The school’s environmental educator Michelle Rayner said students and staff were extremely proud to show off the garden, which includes an outdoor pizza oven.
“They seemed impressed but were reserved as you would expect judges to be,” she said.
“But they thoroughly enjoyed our lunch of wood-fire pizza and freshly picked salad greens.”
Students impressed the judges with a marimba performance and were asked to take centre stage at the 2 December State Awards ceremony at the Royal Botanic Gardens.
Ms Rayner said the whole school community had helped to establish and develop the garden over the past three years.
“Like all good gardens it is a work in progress, never finished and always something to do,” she said.
“It is a vibrant and living space, fully integrated into the school curriculum.”

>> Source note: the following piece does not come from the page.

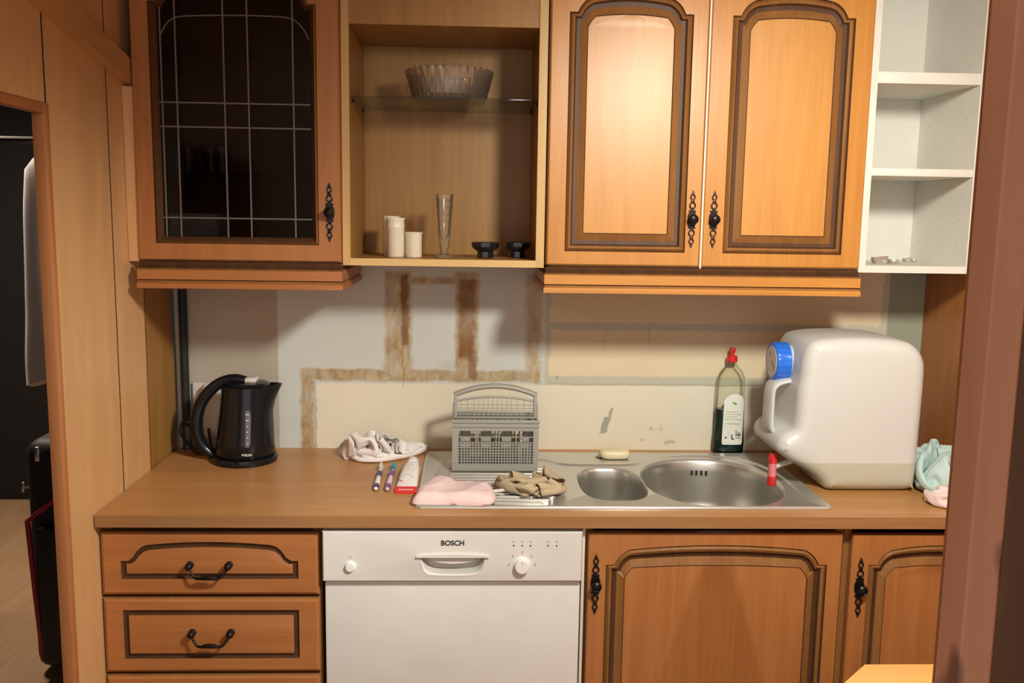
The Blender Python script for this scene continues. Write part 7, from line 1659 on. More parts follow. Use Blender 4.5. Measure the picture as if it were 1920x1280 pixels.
crumpled('pale_pink_cloth', (28, 24, (
    [3923,14,10,4,0,1,1,-3,-5,9,8,15,6,12,-3,12,9,-3,10,6,-2,0,1,-1,-4,-4,-2,-1,-84,12,4,1,-5,1,-2,-5,0,13,12,13,2,14,2,15,11,1,12,8,1,-1,1,-1,-3,-4,-2,-2,-95,7,0,0,-7,-1, 
    -5,-4,7,14,14,9,3,13,10,14,9,11,13,10,4,0,1,-1,-4,-4,-3,0,-111,0,2,-5,-5,-6,-5,2,12,11,11,7,10,13,14,14,14,13,13,11,9,2,-2,0,-3,-4,-4,-2,-125,-1,-3,-7,-8,-5,1,3,8,11,10, 
    12,14,15,15,16,15,15,12,13,10,7,0,-2,-1,-5,-4,-5,-142,-4,-8,-7,-5,-1,6,6,3,10,13,15,15,15,15,15,15,15,15,14,12,9,5,-2,-1,-5,-4,-5,-164,-9,-7,-4,-3,0,4,6,9,14,15,14,14,15, 
    15,15,15,15,14,15,14,11,8,4,-2,-5,-5,-4,-191,-5,-3,-4,-1,1,4,8,14,14,14,14,12,15,15,14,14,14,15,13,15,14,10,6,2,-3,-3,-4,-199,-7,-5,0,4,5,3,1,11,13,14,14,11,15,12,15,15, 
    15,14,13,12,11,3,11,7,2,-3,-6,-191,-7,-1,2,2,0,-3,7,12,9,11,14,13,11,15,14,14,13,11,12,15,3,5,6,7,6,2,-6,-177,-1,-3,-7,-1,0,3,8,12,11,7,9,13,14,9,12,13,13,13,14,14,7,12, 
    5,-8,-2,1,5,-158,-5,-6,-6,-5,1,5,10,11,12,9,6,10,13,13,8,9,13,13,14,14,15,9,5,-4,-8,-7,-4,-138,0,-5,-5,-6,-2,4,10,11,13,10,6,8,9,14,11,6,10,12,14,14,15,14,6,-4,-7,-8,-8, 
    -154,7,2,-4,-12,12,6,9,10,13,11,7,7,4,10,15,9,8,7,12,13,16,14,4,-5,-7,-8,-9,-164,6,7,1,-10,8,12,14,12,12,13,8,7,6,2,15,11,5,8,12,15,10,4,7,-10,-7,-8,-7,-163,5,4,6,-4,11, 
    15,15,13,10,7,11,10,8,1,10,15,3,12,14,6,-1,6,10,-5,-11,-11,-8,-166,5,4,6,10,15,12,11,9,9,6,13,12,12,9,3,15,9,13,5,-5,2,6,12,-2,-10,-7,-6,-177,8,10,11,12,4,6,9,9,9,10,12, 
    12,13,12,12,12,13,6,-1,-5,8,5,4,3,1,-2,-3,-182,10,11,11,11,9,-1,1,3,6,10,13,13,12,12,12,12,11,3,0,1,2,3,3,3,2,3,3,-169,11,10,11,11,11,3,-1,0,-2,1,11,12,12,12,12,12,7,2, 
    0,0,4,2,2,3,2,3,3,-143,10,11,10,12,11,6,0,-1,0,-3,-8,12,11,12,11,11,3,1,3,1,1,1,2,3,3,3,3,-116,6,10,12,11,12,9,2,-1,-7,-10,-14,8,12,12,11,9,-1,1,2,2,1,0,2,3,3,3,3, 
    -86,2,9,11,12,10,12,3,-7,-14,-14,-12,3,12,11,9,8,1,-4,3,1,1,0,3,3,3,2,3,-56,0,6,11,11,9,12,4,-11,-15,-14,-16,-5,13,6,9,8,1,-5,1,2,0,1,2,3,3,3,3],
    [-1018,-5,-8,-10,-10,-9,-8,-11,-14,-5,11,3,-15,5,13,8,-8,-14,-6,14,9,1,2,10,15,12,8,12,14,-7,-9,-11,-12,-8,-10,-14,-12,-1,9,-6,-15,-1,13,5,-7,-12,-2,12,14,7,0,10,14,13,7,8,28, 
    -9,-11,-11,-12,-9,-14,-14,-7,4,-1,-12,-14,-5,10,1,-8,-5,3,9,14,13,2,11,14,13,10,4,35,-11,-10,-12,-12,-13,-14,-13,0,-4,-9,-13,-10,-5,-3,0,0,2,4,7,10,16,10,8,14,14,11,7,36,-11, 
    -12,-13,-13,-14,-13,-12,-10,-8,-9,-7,-3,-2,-1,-3,-2,0,4,6,7,13,15,13,11,14,13,11,35,-12,-13,-13,-14,-13,-12,-11,-13,-9,-5,-3,-1,-2,-2,-2,-2,-2,-2,3,7,10,13,15,13,13,15,11,38, 
    -12,-13,-14,-13,-14,-13,-13,-8,-4,-4,-3,-3,-2,-2,-2,-1,-1,-1,-1,1,9,12,13,15,13,13,13,43,-12,-13,-14,-14,-13,-13,-11,-5,-3,-4,-3,-2,-2,-2,-2,-2,-1,-1,0,1,3,10,13,13,14,13,12, 
    43,-11,-13,-14,-14,-14,-14,-14,6,0,-4,-3,-2,-3,-4,-1,0,-1,-2,-4,-8,11,10,11,13,15,13,12,39,-11,-15,-14,-14,-14,-14,-14,-1,11,4,-2,-3,-5,-1,-2,-1,-5,-7,-7,-2,12,11,10,13,13,14, 
    12,34,-15,-13,-10,-14,-14,-15,-12,-6,6,13,8,-2,-5,-5,-5,-5,-4,-5,-5,-1,10,5,12,13,13,13,15,27,-11,-11,-12,-12,-16,-14,-11,-8,2,10,13,7,-1,-7,-3,-5,-6,-5,-4,-3,2,8,12,14,12,12, 
    13,12,-8,-9,-9,-7,-13,-15,-13,-7,0,9,12,11,7,-3,-6,-3,-5,-6,-4,-2,-3,4,13,14,14,12,12,-4,-11,-10,-8,-5,-6,-6,-11,-11,-4,8,12,10,14,5,-5,-5,-4,-4,-5,-5,-3,0,12,14,12,12,11, 
    -11,-14,-12,-11,-5,-8,-5,6,-1,-7,0,11,11,12,13,0,-5,-4,-4,-5,-5,-6,-14,10,11,13,13,13,-11,-15,-13,-13,-10,-7,-1,4,7,7,3,7,9,10,12,7,-4,-4,-4,-6,-12,-15,-11,6,14,9,11,12,-9, 
    -14,-14,-14,-11,-1,8,9,8,6,3,8,8,8,9,10,1,-4,-8,-12,-15,-14,-11,0,15,10,13,14,-13,-12,-11,-11,-10,6,5,5,6,7,8,9,8,8,8,7,5,-6,-13,-15,-14,-10,-11,-8,15,15,14,14,-10,-11,-11, 
    -10,-10,-4,13,9,7,6,7,9,8,8,7,6,-1,-8,-15,-13,-14,-14,-15,0,15,15,15,15,-3,-11,-11,-10,-10,-9,6,14,11,9,9,10,6,3,3,3,-3,-13,-11,-14,-13,-15,-13,5,15,15,15,14,5,-11,-10,-10, 
    -10,-10,-1,10,9,12,14,12,7,-5,-1,5,-7,-13,-8,-15,-13,-15,-9,8,15,15,14,15,11,-12,-10,-7,-10,-10,-5,6,11,14,10,7,12,-2,-4,-2,-13,-6,-8,-15,-14,-13,-6,10,15,15,14,15,12,-6,-12, 
    -8,-8,-6,-9,5,12,4,6,9,15,0,-6,-10,-13,-8,-3,-12,-15,-12,-1,10,15,15,14,15,11,0,-10,-9,-6,-5,-10,5,10,6,1,3,14,1,-13,-12,-13,-7,0,-10,-15,-9,1,11,15,14,15,15],
    [5,0,10,12,13,14,15,11,0,-11,7,-3,-1,-9,-7,-6,11,9,10,0,-13,-18,-17,-13,-3,9,14,11,-45,9,13,12,9,14,13,5,-11,-10,3,-6,1,-7,-9,-3,9,12,9,5,-6,-16,-17,-13,-4,7,16,14,-40,12, 
    12,12,7,13,6,-5,-13,-5,-8,-4,0,-5,-9,0,10,8,9,8,1,-10,-17,-13,-5,5,13,17,-27,11,13,8,9,5,-3,-9,-11,-11,-7,-1,-6,-5,-2,2,4,7,9,8,7,0,-12,-14,-8,3,11,15,-11,12,10,5,2,-4, 
    -8,-10,-8,-8,-8,-8,-4,-4,0,0,3,7,8,9,8,6,-1,-10,-11,2,7,11,7,9,3,-2,-4,-7,-10,-9,-8,-10,-6,-2,0,0,0,0,0,0,4,8,8,8,5,-1,-9,5,4,10,16,-1,-5,-7,-6,-8,-9,-9,-10,-3,0,5,4, 
    1,1,-1,-2,-2,-6,0,4,9,7,7,3,4,6,7,7,-9,-7,-7,-7,-8,-8,-7,-1,0,0,0,11,3,-2,-4,-8,0,0,0,0,0,4,8,7,8,8,9,-5,-9,-7,-7,-3,-1,3,3,-9,-9,0,0,12,-2,-8,-2,0,2,5,6,4,-3,-13, 
    -1,4,8,9,8,-2,-10,-4,3,6,5,5,0,-10,-7,-10,-5,9,-9,0,4,5,7,7,7,2,-10,-9,-9,-4,0,6,9,-2,1,8,11,6,5,3,-2,-9,-10,-5,-11,-9,-1,12,8,5,6,7,5,3,-10,-10,-8,-2,-9,-7,0,16,11,9, 
    10,8,5,1,-4,-7,-11,-8,-6,-11,-10,4,16,11,8,6,5,4,-7,-9,-9,-6,-3,-6,-8,-1,15,13,13,14,8,3,-4,-8,-11,-9,-7,-8,-12,-6,10,16,12,9,5,2,0,-8,-10,-6,-6,-5,-4,-21,9,14,13,10,8,14, 
    4,-1,-11,-10,-8,-9,-7,-12,3,13,14,14,8,6,0,-6,-8,-6,-5,-5,-5,-30,1,5,13,12,11,7,0,10,5,-7,-9,-9,-9,-9,-6,10,16,14,9,0,-11,-7,-9,4,2,0,-1,-30,-1,-6,4,14,8,4,2,4,9,15,-4, 
    -8,-9,-9,-10,5,16,10,0,-9,-3,-10,-11,1,4,3,2,-18,-3,-4,-4,3,7,5,8,10,13,15,0,-3,-4,-9,-12,-2,13,-2,-8,0,-7,-9,-13,-1,4,2,2,-15,-6,-4,-1,4,15,14,12,11,11,8,0,-3,0,-3,-7, 
    -7,-9,-7,-5,1,-8,-8,-14,-3,4,7,5,-18,0,0,0,0,13,9,14,15,15,9,0,-1,-5,-8,-9,-11,-8,-2,-7,-6,-2,1,-17,0,0,0,2,-2,0,0,0,0,7,16,7,12,13,14,6,-8,-9,-10,-10,-11,0,11,-8,-8,2, 
    -8,-16,0,0,0,0,0,0,0,0,0,2,16,13,14,11,2,3,-6,-11,-10,-10,-8,8,15,0,-7,-4,-14,-14,0,0,0,0,2,9,0,-7,-4,0,12,16,13,2,-1,3,-5,-9,-10,-12,0,16,14,4,-6,-8,-16,-13,0,0,0,0,0, 
    16,4,-5,-6,-9,6,16,7,-4,1,2,-2,-10,-10,-6,4,15,16,9,-4,-11,-17,-12,0,3,-3,0,0,17,10,-5,-10,-12,0,16,1,-2,-4,-1,1,-10,-1,0,0,14,17,13,-2,-14,-17,-11,0,0,0,0])),
         .8990, M['cloth_pale_pink'], 'pale pink cloth in front of the aqua towel, beside the post', 'cloth', (2.0, -.51, .9))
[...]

Ms Rayner brought the garden vision to the school following a trip to the Hampton Court Palace Garden Show in England in 2002.
The school appointed Ms Rayner as environmental educator in 2005, formed a garden team and designated previously unused land for a garden and outdoor learning space.
Students tested and assessed the soil and climate, developed a vision for the garden, produced scale site drawings, shaped garden beds and paths and planted.
“The students have extraordinary knowledge of the garden and all its parts and take great ownership and responsibility for it,” Ms Rayner said.
The garden consists of several small gardens.
The dry garden demonstrates low water use, the Koori garden educates students on food and plant fibres used by the local Wurundjeri people and the Australian Garden highlights the beauty of native flora.
Students pick fruits and vegetables and cook pizza in their new outdoor oven using fresh herbs.
They relax in the grass maze, magical fairy garden, water garden and the alphabet garden, which features plants from agapanthus through to zebra grass.
The school this year completed a chook house, which is home to chickens and ducks raised in the school incubator and features a ‘green roof’ of succulents.
The Patch Primary School last month welcomed visitors to enjoy its evolving outdoor wonderland with a garden festival for the Dandenong Garden Festival – Inspiring in Spring.
It celebrated the work achieved in the school garden so far and will become an annual spring event.
Visitors got creative outdoors with scarecrow making, bush tepee weaving, pot plant painting, garden and wetlands tours and plant propagating.
They also enjoyed inspiring garden lectures and the first wood fired pizzas from the school’s new outdoor oven.